Telstra has the ‘honour’ of being the first telco to receive a Direction to Comply with the new TCP Code. It’s part of the two step enforcement process that applies to the Code.
What Telstra did wrong
In 2011, Telstra accidentally allowed personal information about 700,000+ customers to be exposed via the web. The data included names, some addresses and in about 41,000 cases, user names and passwords. Ouch.

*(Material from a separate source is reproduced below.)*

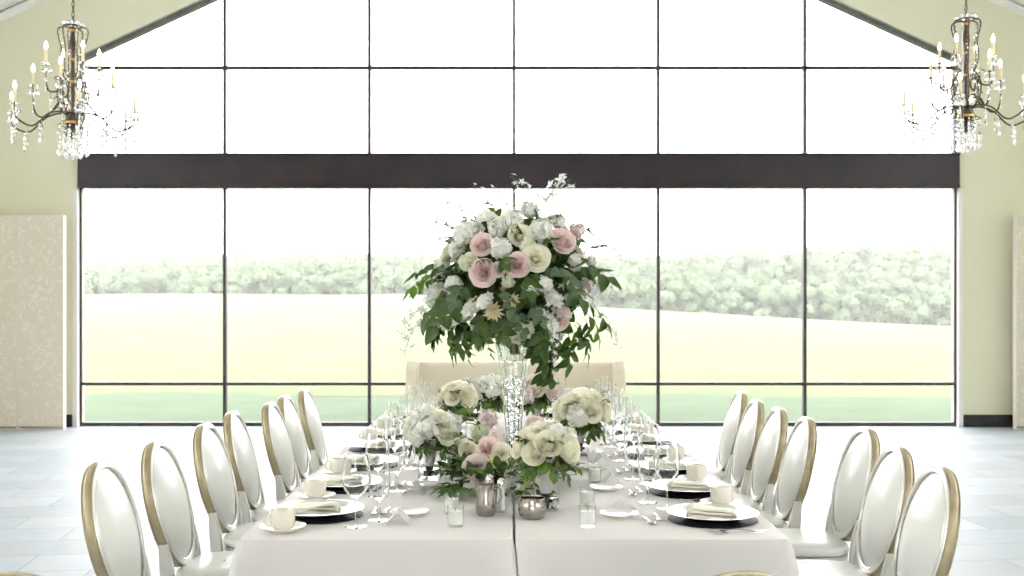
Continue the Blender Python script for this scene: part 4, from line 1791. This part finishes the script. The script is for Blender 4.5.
white_kinds = [('peony_white', .47), ('peony_white', .48), ('rose_white', .45), ('peony_white', .50), ('hyd_white', .42)]
bouquet(545, 447, 3.92, .114, (.114, 3.925), .135, 13, 0, 'cream rose bouquet nearest the camera, right of the table seam', 'glass cylinder vase holding the nearest cream bouquet', 3, white_kinds)
bouquet(432, 429, 4.56, .108, (-.352, 4.575), .135, 12, 0, 'cream and white bouquet leftmost on the table', 'glass cylinder vase holding the leftmost bouquet', 9, [('peony_white', .52), ('hyd_white', .55), ('rose_white', .5), ('hyd_white', .5)])
bouquet(581, 410, 5.30, .138, (.318, 5.31), .135, 18, 0, 'large cream bouquet rightmost on the table, before the settee', 'glass cylinder vase holding the rightmost bouquet', 14, [('peony_white', .44), ('rose_white', .44), ('peony_white', .46), ('hyd_white', .42)])
bouquet(458, 396, 5.90, .108, (-.300, 5.905), .135, 15, 0, 'cream bouquet further back, directly in front of the settee left half', 'glass cylinder vase holding the far left bouquet', 22, [('peony_white', .44), ('peony_white', .46), ('rose_white', .42)])
bouquet(536, 391, 6.40, .138, (.128, 6.41), .135, 18, 0, 'blush pink and white bouquet behind the crystal vase', 'glass cylinder vase holding the blush pink bouquet', 31, [('peony_pale', .42), ('rose_pale', .42), ('hyd_pink', .42), ('peony_white', .42), ('rose_pink', .36)])
bouquet(489, 392, 6.40, .110, (-.147, 6.41), .135, 10, 0, 'white bouquet touched with blush, left behind the crystal vase', 'glass cylinder vase holding the white and blush bouquet', 37, [('hyd_white', .5), ('rose_pale', .45), ('stock_w', 6), ('peony_white', .45)])

# ---- low ring of flowers around the vase foot
wr_ = empty('table_garland', (VX - .03, 4.55, TT))
org2 = Vector(wr_.location)
r = random.Random(19)
GA, GB = .210, .36


def ring_pt(a, q=1.0):
    return Vector((GA * q * math.cos(a), GB * q * math.sin(a), 0))


for i in range(58):
    a = 2 * PI * i / 58 + r.uniform(-.05, .05)
    p = ring_pt(a, r.uniform(.82, 1.1)) + Vector((0, 0, r.uniform(.03, .07)))
    dv = Vector((math.cos(a) * r.uniform(-.2, 1), math.sin(a) * r.uniform(-.2, 1), r.uniform(.35, .9)))
    key = r.choice(('short', 'short', 'shortb', 'shortg', 'olive', 'short', 'shortg'))
    flora(wr_, key, p, dv, r.uniform(.75, 1.05) * (.6 if key == 'olive' else 1), r, r.uniform(-.6, .6))


def GF(key, px_, py_, d, s, tilt=(0, -.9, .5)):
    p = P(px_, py_, d) - org2
    flora(wr_, key, p, Vector(tilt), s, r)


for key, x, y, d, s in (('rose_pink', 489, 449, 4.28, .050), ('rose_pale', 477, 467, 4.24, .056), ('rose_pale', 484, 480, 4.20, .050), ('rose_white', 501, 452, 4.26, .040), ('hyd_white', 515, 482, 4.20, .058), ('rose_white', 528, 489, 4.18, .045), ('hyd_green', 507, 470, 4.24, .045), ('stock_p', 496, 440, 4.4, .9), ('stock_w', 505, 488, 4.18, .8), ('mum', 494, 462, 4.24, .038), ('hyd_green', 480, 432, 4.75, .05), ('rose_pale', 497, 436, 4.5, .036),
                        ('rose_white', 468, 450, 4.5, .04), ('hyd_pink', 488, 420, 5.0, .05), ('hyd_white', 545, 440, 4.7, .05), ('rose_pale', 535, 425, 4.9, .045)):
    GF(key, x, y, d, s)
for i in range(16):
    a = r.uniform(-.3, PI + .3)
    key, s = r.choice((('rose_white', .042), ('hyd_white', .05), ('rose_pale', .045), ('hyd_green', .045), ('rose_pink', .04), ('stock_w', .8)))
    flora(wr_, key, ring_pt(a, r.uniform(.9, 1.05)) + Vector((0, 0, r.uniform(.07, .12))), Vector((math.cos(a) * .7, math.sin(a) * .7, .6)), s, r)
for x, y, d, key, s, dr in ((462, 485, 4.2, 'short', 1.1, (-.7, -.5, .35)), (455, 470, 4.3, 'short', 1.0, (-.9, -.3, .4)), (460, 495, 4.18, 'short', 1.0, (-.6, -.8, .4)), (470, 490, 4.15, 'shortg', 1.0, (-.2, -.9, .4)), (495, 497, 4.14, 'short', 1.0, (0, -1, .4)), (520, 500, 4.12, 'short', 1.0, (.2, -1, .4)), (535, 495, 4.15, 'short', .9, (.6, -.8, .4)), (480, 430, 4.5, 'short', 1.0, (-.4, -.2, 1)), (470, 440, 4.5, 'shortb', .9, (-.7, -.1, .7)), (478, 418, 4.9, 'shortb', .9, (-.5, 0, .9)), (500, 480, 4.2, 'olive', .5, (.2, -.9, .5)), (510, 460, 4.25, 'olive', .5, (.4, -.7, .6))):
    pt = P(x, y, d) - org2
    pt.z = max(pt.z, .03)
    flora(wr_, key, pt, Vector(dr), s, r)
mb = MB()
for i in range(420):
    a = r.uniform(0, 2 * PI)
    p = ring_pt(a, r.uniform(.7, 1.18)) + Vector((0, 0, r.uniform(.02, .11)))
    dv = Vector((math.cos(a) * r.uniform(-.3, 1), math.sin(a) * r.uniform(-.3, 1), r.uniform(.0, .7)))
    leaf(mb, leaf_frame(p, dv, (r.gauss(0, .4), r.gauss(0, .4), 1)), r.uniform(.04, .07), r.uniform(.02, .035), 0, r.uniform(0, .2), r.uniform(.1, .4), False, r)
mb.v = [(x, y, max(z, .004)) for x, y, z in mb.v]
mb.build('foliage', M['leaf'], wr_)
for o in wr_.children:                      # nothing may dip into the linen
    lo = min((o.matrix_basis @ v.co).z for v in o.data.vertices)
    if lo < .002:
        o.location.z += .002 - lo
tag(wr_, 'low garland of greenery, blush roses and white blooms around the vase foot', 'garland')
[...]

That was a breach of the old TCP Code, which also required service providers to guard customer information. ACCC made an adverse finding back in June 2012.
What ACMA did next
Telstra has now been formally directed to comply with the privacy requirement of the 2012 TCP Code. ACMA Chair Chris Chapman explained the regulator’s reasoning very bluntly:
Put simply, if a provider breaches the code, you can expect us to direct it to comply.
What’s it all mean?
Think of a Direction to Comply like a gun being cocked. The next step is to fire. Under the Telecommunications Act, once ACMA has directed a telco to comply with a provision of the Code, any further breach becomes a breach of the Telco Act itself, with penalties of up to $250k applying.
Some service providers mistake TCP Code enforcement process as a ‘toothless’ one because it requires two steps. We’ve already explained why that’s a very unwise belief. The direction to Telstra is just a two page letter, and now the company is exposed to the full range of penalties under the Telecommunications Act in case of any further breach of clause 4.6.3 of the TCP Code.